> _WHAT YOU ARE ASKED TO DO_
Do not include the pictures; repeat the rest of the data exactly.

> _SOURCE DATA_

%%

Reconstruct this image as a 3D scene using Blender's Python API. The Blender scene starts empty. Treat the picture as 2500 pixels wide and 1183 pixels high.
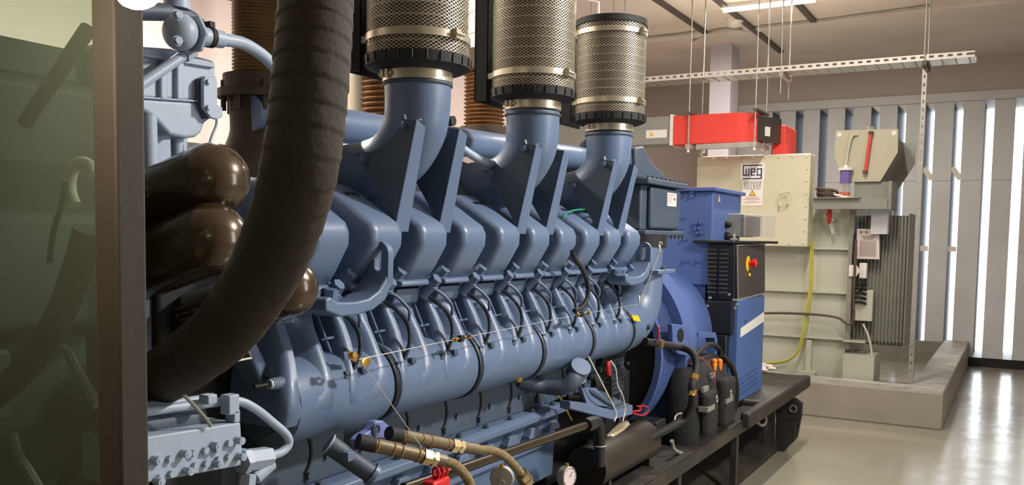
import bpy, bmesh, math, random
from mathutils import Vector, Matrix
random.seed(7)
SC = bpy.context.scene
COL = SC.collection
PI = math.pi
V = Vector

# ------------------------------------------------------------------ camera
FPX, CX, CY = 2149.77, 1250.0, 720.1
YAW, PIT, ROL = -0.5191934, -0.0675310, 0.0159954
CAM = V((0, 0, 1.65))
_f = V((math.cos(PIT)*math.sin(YAW), math.cos(PIT)*math.cos(YAW), math.sin(PIT)))
_r = V((math.cos(YAW), -math.sin(YAW), 0))
_u = _r.cross(_f)
CR = _r*math.cos(ROL) + _u*math.sin(ROL)
CU = -_r*math.sin(ROL) + _u*math.cos(ROL)
CF = _f
def at(ax, val, x, y):
    """real position, on the plane X/Y/Z = val, of a point measured in the photograph"""
    d = CR*((x-CX)/FPX) - CU*((y-CY)/FPX) + CF
    i = 'XYZ'.index(ax)
    return CAM + d*((val-CAM[i])/d[i])
cam = bpy.data.cameras.new('camera')
co = bpy.data.objects.new('camera', cam); COL.objects.link(co)
co.matrix_world = Matrix(((CR.x, CU.x, -CF.x, CAM.x), (CR.y, CU.y, -CF.y, CAM.y), (CR.z, CU.z, -CF.z, CAM.z), (0, 0, 0, 1)))
cam.sensor_width = 36; cam.lens = FPX/2500*36
cam.shift_y = (CY-591.5)/2500
cam.clip_start = 0.05; cam.clip_end = 200
SC.camera = co

# ------------------------------------------------------------------ materials
def s2l(c):
    return tuple(((v/255+0.055)/1.055)**2.4 if v/255 > 0.04045 else v/255/12.92 for v in c)
MATS = {}
def mat(name, rgb, rough=0.5, metal=0.0, var=0.12, scale=6.0, bump=0.0, bscale=60.0, spec=0.5, coat=0.0, dirt=None, dirt_amt=0.0, emit=None, estr=0.0, alpha=None, trans=0.0):
    m = bpy.data.materials.new(name); m.use_nodes = True
    n = m.node_tree.nodes; l = m.node_tree.links
    b = n['Principled BSDF']
    c = s2l(rgb)
    tc = n.new('ShaderNodeTexCoord')
    no = n.new('ShaderNodeTexNoise'); no.inputs['Scale'].default_value = scale; no.inputs['Detail'].default_value = 6
    l.new(tc.outputs['Object'], no.inputs['Vector'])
    rp = n.new('ShaderNodeValToRGB')
    rp.color_ramp.elements[0].position = 0.3; rp.color_ramp.elements[1].position = 0.7
    rp.color_ramp.elements[0].color = (*[v*(1-var) for v in c], 1)
    rp.color_ramp.elements[1].color = (*[min(1, v*(1+var)) for v in c], 1)
    l.new(no.outputs['Fac'], rp.inputs['Fac'])
    last = rp.outputs['Color']
    if dirt:
        n2 = n.new('ShaderNodeTexNoise'); n2.inputs['Scale'].default_value = scale*0.7; n2.inputs['Detail'].default_value = 9; n2.inputs['Roughness'].default_value = 0.65
        l.new(tc.outputs['Object'], n2.inputs['Vector'])
        r2 = n.new('ShaderNodeValToRGB'); r2.color_ramp.elements[0].position = 0.5; r2.color_ramp.elements[1].position = 0.68
        r2.color_ramp.elements[1].color = (dirt_amt,)*3+(1,)
        l.new(n2.outputs['Fac'], r2.inputs['Fac'])
        mx = n.new('ShaderNodeMixRGB'); l.new(r2.outputs['Color'], mx.inputs['Fac']); l.new(last, mx.inputs['Color1'])
        mx.inputs['Color2'].default_value = (*s2l(dirt), 1); last = mx.outputs['Color']
    l.new(last, b.inputs['Base Color'])
    b.inputs['Roughness'].default_value = rough; b.inputs['Metallic'].default_value = metal
    b.inputs['Specular IOR Level'].default_value = spec; b.inputs['Coat Weight'].default_value = coat
    if trans: b.inputs['Transmission Weight'].default_value = trans
    if alpha is not None: b.inputs['Alpha'].default_value = alpha
    if bump:
        n3 = n.new('ShaderNodeTexNoise'); n3.inputs['Scale'].default_value = bscale; n3.inputs['Detail'].default_value = 4
        l.new(tc.outputs['Object'], n3.inputs['Vector'])
        bp = n.new('ShaderNodeBump'); bp.inputs['Strength'].default_value = bump; bp.inputs['Distance'].default_value = 0.01
        l.new(n3.outputs['Fac'], bp.inputs['Height']); l.new(bp.outputs['Normal'], b.inputs['Normal'])
    if emit:
        b.inputs['Emission Color'].default_value = (*s2l(emit), 1); b.inputs['Emission Strength'].default_value = estr
    MATS[name] = m
    return m
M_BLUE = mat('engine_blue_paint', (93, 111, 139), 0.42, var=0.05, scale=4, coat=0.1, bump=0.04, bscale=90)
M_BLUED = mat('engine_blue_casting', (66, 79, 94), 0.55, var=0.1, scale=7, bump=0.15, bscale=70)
M_GREYBLUE = mat('grey_blue_paint', (156, 169, 186), 0.45, var=0.05, bump=0.06)
M_ALT = mat('alternator_blue_paint', (76, 98, 150), 0.45, var=0.05, bump=0.05)
M_CAB = mat('cabinet_blue_paint', (72, 102, 158), 0.45, var=0.04)
M_BLACK = mat('black_paint', (26, 26, 27), 0.45, var=0.2)
M_LEAD = mat('lead_blue_black', (38, 44, 54), 0.5, var=0.1)
M_HEAT = mat('heater_brown_black', (48, 41, 35), 0.45, metal=0.2, var=0.12)
M_PIPE = mat('dark_bronze_pipe', (62, 52, 40), 0.3, metal=0.4, var=0.2, scale=12)
M_NUT = mat('nickel_brass', (196, 176, 136), 0.28, metal=0.85, var=0.1)
M_BLKM = mat('black_rubber', (22, 22, 22), 0.7, var=0.2, bump=0.1)
M_PANEL = mat('dark_grey_panel', (64, 60, 58), 0.4, var=0.05)
M_CAN = mat('canister_bronze_black', (76, 62, 44), 0.24, metal=0.45, var=0.06, coat=0.5)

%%

> _TASK OUTPUT_
Reconstruct this image as a 3D scene using Blender's Python API. The Blender scene starts empty. Treat the picture as 2500 pixels wide and 1183 pixels high.
import bpy, bmesh, math, random
from mathutils import Vector, Matrix
random.seed(7)
SC = bpy.context.scene
COL = SC.collection
PI = math.pi
V = Vector

# ------------------------------------------------------------------ camera
FPX, CX, CY = 2149.77, 1250.0, 720.1
YAW, PIT, ROL = -0.5191934, -0.0675310, 0.0159954
CAM = V((0, 0, 1.65))
_f = V((math.cos(PIT)*math.sin(YAW), math.cos(PIT)*math.cos(YAW), math.sin(PIT)))
_r = V((math.cos(YAW), -math.sin(YAW), 0))
_u = _r.cross(_f)
CR = _r*math.cos(ROL) + _u*math.sin(ROL)
CU = -_r*math.sin(ROL) + _u*math.cos(ROL)
CF = _f
def at(ax, val, x, y):
    """real position, on the plane X/Y/Z = val, of a point measured in the photograph"""
    d = CR*((x-CX)/FPX) - CU*((y-CY)/FPX) + CF
    i = 'XYZ'.index(ax)
    return CAM + d*((val-CAM[i])/d[i])
cam = bpy.data.cameras.new('camera')
co = bpy.data.objects.new('camera', cam); COL.objects.link(co)
co.matrix_world = Matrix(((CR.x, CU.x, -CF.x, CAM.x), (CR.y, CU.y, -CF.y, CAM.y), (CR.z, CU.z, -CF.z, CAM.z), (0, 0, 0, 1)))
cam.sensor_width = 36; cam.lens = FPX/2500*36
cam.shift_y = (CY-591.5)/2500
cam.clip_start = 0.05; cam.clip_end = 200
SC.camera = co

# ------------------------------------------------------------------ materials
def s2l(c):
    return tuple(((v/255+0.055)/1.055)**2.4 if v/255 > 0.04045 else v/255/12.92 for v in c)
MATS = {}
def mat(name, rgb, rough=0.5, metal=0.0, var=0.12, scale=6.0, bump=0.0, bscale=60.0, spec=0.5, coat=0.0, dirt=None, dirt_amt=0.0, emit=None, estr=0.0, alpha=None, trans=0.0):
    m = bpy.data.materials.new(name); m.use_nodes = True
    n = m.node_tree.nodes; l = m.node_tree.links
    b = n['Principled BSDF']
    c = s2l(rgb)
    tc = n.new('ShaderNodeTexCoord')
    no = n.new('ShaderNodeTexNoise'); no.inputs['Scale'].default_value = scale; no.inputs['Detail'].default_value = 6
    l.new(tc.outputs['Object'], no.inputs['Vector'])
    rp = n.new('ShaderNodeValToRGB')
    rp.color_ramp.elements[0].position = 0.3; rp.color_ramp.elements[1].position = 0.7
    rp.color_ramp.elements[0].color = (*[v*(1-var) for v in c], 1)
    rp.color_ramp.elements[1].color = (*[min(1, v*(1+var)) for v in c], 1)
    l.new(no.outputs['Fac'], rp.inputs['Fac'])
    last = rp.outputs['Color']
    if dirt:
        n2 = n.new('ShaderNodeTexNoise'); n2.inputs['Scale'].default_value = scale*0.7; n2.inputs['Detail'].default_value = 9; n2.inputs['Roughness'].default_value = 0.65
        l.new(tc.outputs['Object'], n2.inputs['Vector'])
        r2 = n.new('ShaderNodeValToRGB'); r2.color_ramp.elements[0].position = 0.5; r2.color_ramp.elements[1].position = 0.68
        r2.color_ramp.elements[1].color = (dirt_amt,)*3+(1,)
        l.new(n2.outputs['Fac'], r2.inputs['Fac'])
        mx = n.new('ShaderNodeMixRGB'); l.new(r2.outputs['Color'], mx.inputs['Fac']); l.new(last, mx.inputs['Color1'])
        mx.inputs['Color2'].default_value = (*s2l(dirt), 1); last = mx.outputs['Color']
    l.new(last, b.inputs['Base Color'])
    b.inputs['Roughness'].default_value = rough; b.inputs['Metallic'].default_value = metal
    b.inputs['Specular IOR Level'].default_value = spec; b.inputs['Coat Weight'].default_value = coat
    if trans: b.inputs['Transmission Weight'].default_value = trans
    if alpha is not None: b.inputs['Alpha'].default_value = alpha
    if bump:
        n3 = n.new('ShaderNodeTexNoise'); n3.inputs['Scale'].default_value = bscale; n3.inputs['Detail'].default_value = 4
        l.new(tc.outputs['Object'], n3.inputs['Vector'])
        bp = n.new('ShaderNodeBump'); bp.inputs['Strength'].default_value = bump; bp.inputs['Distance'].default_value = 0.01
        l.new(n3.outputs['Fac'], bp.inputs['Height']); l.new(bp.outputs['Normal'], b.inputs['Normal'])
    if emit:
        b.inputs['Emission Color'].default_value = (*s2l(emit), 1); b.inputs['Emission Strength'].default_value = estr
    MATS[name] = m
    return m
M_BLUE = mat('engine_blue_paint', (93, 111, 139), 0.42, var=0.05, scale=4, coat=0.1, bump=0.04, bscale=90)
M_BLUED = mat('engine_blue_casting', (66, 79, 94), 0.55, var=0.1, scale=7, bump=0.15, bscale=70)
M_GREYBLUE = mat('grey_blue_paint', (156, 169, 186), 0.45, var=0.05, bump=0.06)
M_ALT = mat('alternator_blue_paint', (76, 98, 150), 0.45, var=0.05, bump=0.05)
M_CAB = mat('cabinet_blue_paint', (72, 102, 158), 0.45, var=0.04)
M_BLACK = mat('black_paint', (26, 26, 27), 0.45, var=0.2)
M_LEAD = mat('lead_blue_black', (38, 44, 54), 0.5, var=0.1)
M_HEAT = mat('heater_brown_black', (48, 41, 35), 0.45, metal=0.2, var=0.12)
M_PIPE = mat('dark_bronze_pipe', (62, 52, 40), 0.3, metal=0.4, var=0.2, scale=12)
M_NUT = mat('nickel_brass', (196, 176, 136), 0.28, metal=0.85, var=0.1)
M_BLKM = mat('black_rubber', (22, 22, 22), 0.7, var=0.2, bump=0.1)
M_PANEL = mat('dark_grey_panel', (64, 60, 58), 0.4, var=0.05)
M_CAN = mat('canister_bronze_black', (76, 62, 44), 0.24, metal=0.45, var=0.06, coat=0.5)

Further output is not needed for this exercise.